You can prepare yourself by:

Getting the right experience -- Do you have the right training and credentials? Make sure that you are qualified for the position that you want. You can support your claim for a higher salary by being a well qualified candidate. Get the skills that will give you an extra edge.

Conducting market research -- Do you know the appropriate salary range? It is extremely important to do your homework, so you know what other people in similar occupations earn. Use the Internet and resource books to research the salaries by professions and geographic regions. You will be prepared when asking for a raise or receiving a job offer.

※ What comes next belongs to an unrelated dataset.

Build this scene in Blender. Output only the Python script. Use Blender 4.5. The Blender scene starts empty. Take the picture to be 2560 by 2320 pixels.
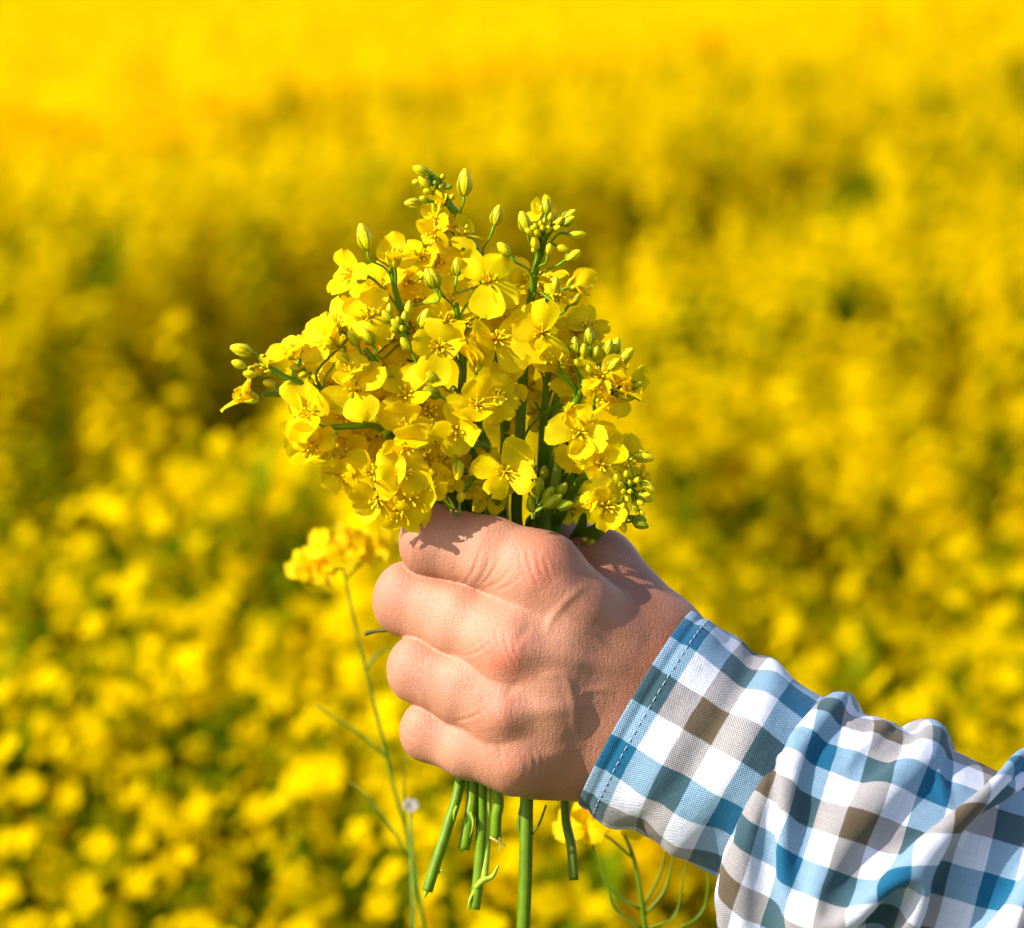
import bpy, math, random
import numpy as np
from mathutils import Vector, Matrix

# ------------------------------------------------------------------ camera, sky, sun, exposure
scene = bpy.context.scene
COL = scene.collection
D = 0.95                       # focus distance, m
WMM = 272.0                    # width of the frame at the focus distance, mm
PITCH = math.radians(8.6)
CAM = Vector((0, 0, 1.65))
cam_d = bpy.data.cameras.new("camera")
cam = bpy.data.objects.new("camera", cam_d)
COL.objects.link(cam)
cam.location = CAM
cam.rotation_euler = (math.pi / 2 - PITCH, 0, 0)
cam_d.sensor_width = 36
cam_d.lens = 36 * D * 1000 / WMM
cam_d.clip_start = 0.05
cam_d.clip_end = 2000
cam_d.dof.use_dof = True
cam_d.dof.focus_distance = D + 0.010
cam_d.dof.aperture_fstop = cam_d.lens / 10.5
scene.camera = cam

RIGHT = Vector((1, 0, 0))
FWD = Vector((0, math.cos(PITCH), -math.sin(PITCH)))
UP = Vector((0, math.sin(PITCH), math.cos(PITCH)))
ORG = CAM + FWD * D
M = Matrix(((RIGHT.x, UP.x, -FWD.x, ORG.x), (RIGHT.y, UP.y, -FWD.y, ORG.y), (RIGHT.z, UP.z, -FWD.z, ORG.z), (0, 0, 0, 1)))

S_LOC = Vector((-0.78, 0.50, 0.385)).normalized()
S_W = (M.to_3x3() @ S_LOC).normalized()
elev = math.asin(S_W.z)
azim = math.atan2(S_W.x, S_W.y)
sl = bpy.data.lights.new("sun", 'SUN')
sl.energy = 4.7
sl.angle = math.radians(0.5)
sl.color = (1.0, 0.95, 0.87)
so = bpy.data.objects.new("sun", sl)
COL.objects.link(so)
so.rotation_euler = (-S_W).to_track_quat('-Z', 'Y').to_euler()
world = bpy.data.worlds.new("World")
scene.world = world
world.use_nodes = True
nt = world.node_tree
sky = nt.nodes.new('ShaderNodeTexSky')
sky.sky_type = 'NISHITA'
sky.sun_disc = False
sky.sun_elevation = elev
sky.sun_rotation = azim
nt.nodes['Background'].inputs[1].default_value = 0.15
nt.links.new(sky.outputs[0], nt.nodes['Background'].inputs[0])
scene.view_settings.view_transform = 'Standard'
scene.view_settings.look = 'None'
scene.view_settings.exposure = 0.80
scene.view_settings.gamma = 1
scene.cycles.use_denoising = True
scene.cycles.max_bounces = 10
scene.cycles.diffuse_bounces = 7
scene.cycles.transmission_bounces = 8
scene.cycles.transparent_max_bounces = 8
scene.cycles.sample_clamp_indirect = 6

# ------------------------------------------------------------------ coordinates: mm in a frame whose origin is the focus point
def src(x, y, z=0.0):
    """photo pixel (2560 wide) at depth z mm towards the viewer -> mm"""
    k = (D * 1000 - z) / (D * 1000)
    return np.array([(x - 1280) / 9.412 * k, -(y - 1160) / 9.412 * k, z])
def U(u, v, z=0.0): return src(u / .7875, v / .7875, z)
ZO = {1: (540, 380, 3.045), 2: (1080, 380, 3.045), 3: (680, 860, 3.36), 4: (1180, 860, 3.36), 5: (900, 1240, 2.228), 7: (800, 1850, 2.88)}
def Z(n, x, y, z=0.0):
    a, b, s = ZO[n]
    if n < 5: z = z - 9 - max(0, z - 2) * .6
    return src(a + x / s, b + y / s, z)
M3 = np.array([[M[r][c] for c in range(3)] for r in range(3)])
def W(p):
    """mm frame -> world metres (array)"""
    p = np.asarray(p, float)
    return (p * 0.001) @ M3.T + np.array(ORG)

# ------------------------------------------------------------------ object helpers
def new_mesh(name, v, f, mat=None, smooth=True, col=None, uv=None):
    me = bpy.data.meshes.new(name)
    v = np.asarray(v, np.float32)
    if isinstance(f, np.ndarray):
        n = f.shape[0]; w = f.shape[1]
        me.vertices.add(len(v)); me.vertices.foreach_set('co', v.ravel())
        me.loops.add(n * w); me.loops.foreach_set('vertex_index', f.astype(np.int32).ravel())
        me.polygons.add(n)
        me.polygons.foreach_set('loop_start', np.arange(0, n * w, w, dtype=np.int32))
        me.polygons.foreach_set('loop_total', np.full(n, w, dtype=np.int32))
        me.update(calc_edges=True)
    else:
        me.from_pydata([tuple(map(float, p)) for p in v], [], f)
    if smooth:
        me.polygons.foreach_set('use_smooth', np.ones(len(me.polygons), bool))
    if col is not None:
        a = me.color_attributes.new('Col', 'FLOAT_COLOR', 'POINT')
        c = np.ones((len(v), 4), np.float32); c[:, :3] = col
        a.data.foreach_set('color', c.ravel())
    if uv is not None:
        l = me.uv_layers.new(name='UVMap')
        idx = np.zeros(len(me.loops), np.int32); me.loops.foreach_get('vertex_index', idx)
        l.data.foreach_set('uv', np.asarray(uv, np.float32)[idx].ravel())
    if mat: me.materials.append(mat)
    return me
def put(name, me, parent=None):
    o = bpy.data.objects.new(name, me)
    COL.objects.link(o)
    if parent: o.parent = parent
    return o
def tag(o, label=None, cat=None, group=None, kind=None):
    if label: o['label'] = label
    if cat: o['category'] = cat
    if group: o['group'] = group
    if kind: o['kind'] = kind
    return o
def empty(name, loc, label, cat, group=None, rot=None):
    o = bpy.data.objects.new(name, None)
    COL.objects.link(o)
    o.empty_display_size = .02
    o.location = loc
    return tag(o, label, cat, group)

class MB:
    def __init__(s): s.v = []; s.f = []; s.c = []; s.n = 0
    def add(s, v, f, c):
        v = np.asarray(v, float)
        s.v.append(v); s.f.append(np.asarray(f, np.int64) + s.n)
        c = np.asarray(c, float)
        s.c.append(np.broadcast_to(c, (len(v), 3)).copy()); s.n += len(v)
    def get(s): return np.concatenate(s.v), np.concatenate(s.f), np.concatenate(s.c)
    def build(s, name, mat, parent=None, world=True, off=None):
        v, f, c = s.get()
        if world: v = W(v)
        if off is not None: v = v - np.asarray(off)
        return put(name, new_mesh(name, v, f, mat, col=c), parent)

# ------------------------------------------------------------------ materials
def mat_new(name):
    m = bpy.data.materials.new(name); m.use_nodes = True
    t = m.node_tree; t.nodes.clear()
    out = t.nodes.new('ShaderNodeOutputMaterial')
    return m, t, out
def N(t, typ, **kw):
    n = t.nodes.new(typ)
    for k, v in kw.items():
        if k in n.inputs: n.inputs[k].default_value = v
        else: setattr(n, k, v)
    return n

def petal_mat():
    m, t, out = mat_new('petal')
    at = N(t, 'ShaderNodeAttribute', attribute_name='Col')
    ge = N(t, 'ShaderNodeNewGeometry')
    no = N(t, 'ShaderNodeTexNoise', Scale=420.0, Detail=3.0)
    t.links.new(ge.outputs['Position'], no.inputs['Vector'])
    mr = N(t, 'ShaderNodeMapRange'); mr.inputs['To Min'].default_value = .93; mr.inputs['To Max'].default_value = 1.04
    t.links.new(no.outputs['Fac'], mr.inputs['Value'])
    hs = N(t, 'ShaderNodeMix', data_type='RGBA', blend_type='MULTIPLY'); hs.inputs['Factor'].default_value = 1
    t.links.new(at.outputs['Color'], hs.inputs[6]); t.links.new(mr.outputs[0], hs.inputs[7])
    bs = N(t, 'ShaderNodeBsdfPrincipled', Roughness=.55); bs.inputs['Specular IOR Level'].default_value = .06
    tr = N(t, 'ShaderNodeBsdfTranslucent')
    mx = N(t, 'ShaderNodeMixShader', Fac=.50)
    bp = N(t, 'ShaderNodeBump', Strength=.35, Distance=.0006)
    t.links.new(no.outputs['Fac'], bp.inputs['Height']); t.links.new(bp.outputs[0], bs.inputs['Normal'])
    t.links.new(hs.outputs[2], bs.inputs['Base Color']); t.links.new(hs.outputs[2], tr.inputs['Color'])
    t.links.new(bs.outputs[0], mx.inputs[1]); t.links.new(tr.outputs[0], mx.inputs[2])
    t.links.new(mx.outputs[0], out.inputs[0])
    return m
def plant_mat(name='green_plant', rough=.42, scale=260.0, transl=.0, spec=.16):
    m, t, out = mat_new(name)
    at = N(t, 'ShaderNodeAttribute', attribute_name='Col')
    ge = N(t, 'ShaderNodeNewGeometry')
    no = N(t, 'ShaderNodeTexNoise', Scale=scale, Detail=4.0)
    t.links.new(ge.outputs['Position'], no.inputs['Vector'])
    mr = N(t, 'ShaderNodeMapRange'); mr.inputs['To Min'].default_value = .6; mr.inputs['To Max'].default_value = 1.35
    t.links.new(no.outputs['Fac'], mr.inputs['Value'])
    hs = N(t, 'ShaderNodeMix', data_type='RGBA', blend_type='MULTIPLY'); hs.inputs['Factor'].default_value = 1
    t.links.new(at.outputs['Color'], hs.inputs[6]); t.links.new(mr.outputs[0], hs.inputs[7])
    bs = N(t, 'ShaderNodeBsdfPrincipled', Roughness=rough); bs.inputs['Specular IOR Level'].default_value = spec
    bp = N(t, 'ShaderNodeBump', Strength=.4, Distance=.0004)
    t.links.new(no.outputs['Fac'], bp.inputs['Height']); t.links.new(bp.outputs[0], bs.inputs['Normal'])
    t.links.new(hs.outputs[2], bs.inputs['Base Color'])
    if transl > 0:
        tr = N(t, 'ShaderNodeBsdfTranslucent'); t.links.new(hs.outputs[2], tr.inputs['Color'])
        mx = N(t, 'ShaderNodeMixShader', Fac=transl)
        t.links.new(bs.outputs[0], mx.inputs[1]); t.links.new(tr.outputs[0], mx.inputs[2]); t.links.new(mx.outputs[0], out.inputs[0])
    else: t.links.new(bs.outputs[0], out.inputs[0])
    return m
PETAL = petal_mat()
PLANT = plant_mat()
FIELD = plant_mat('field_plant', .9, 30.0, .46, .0)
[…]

Knowing what you want -- Do you have a specific salary in mind? It is important to have a firm idea of the salary you want to earn. Use the research you get to determine a suitable and fair salary based on your experience, skills, geographic area, etc.

Negotiating the right salary -- Did you know you have some bargaining power when it comes to your salary? You don't always have to accept the first offer. If you feel that you are entitled to a higher compensation, you should negotiate your salary with your current or future employer. Sometimes it is helpful to start with a higher salary, so that you can be sure to get what you want when the negotiating begins.

A salary is one of the most important factors when it comes to employment. It's the reason that most of us work in the first place. Equip yourself with the information you need to successfully negotiate the salary or raise you deserve. Remember to research salaries for the career field and the geographic area you're interested in. If you are prepared, you will be able to get the results you want.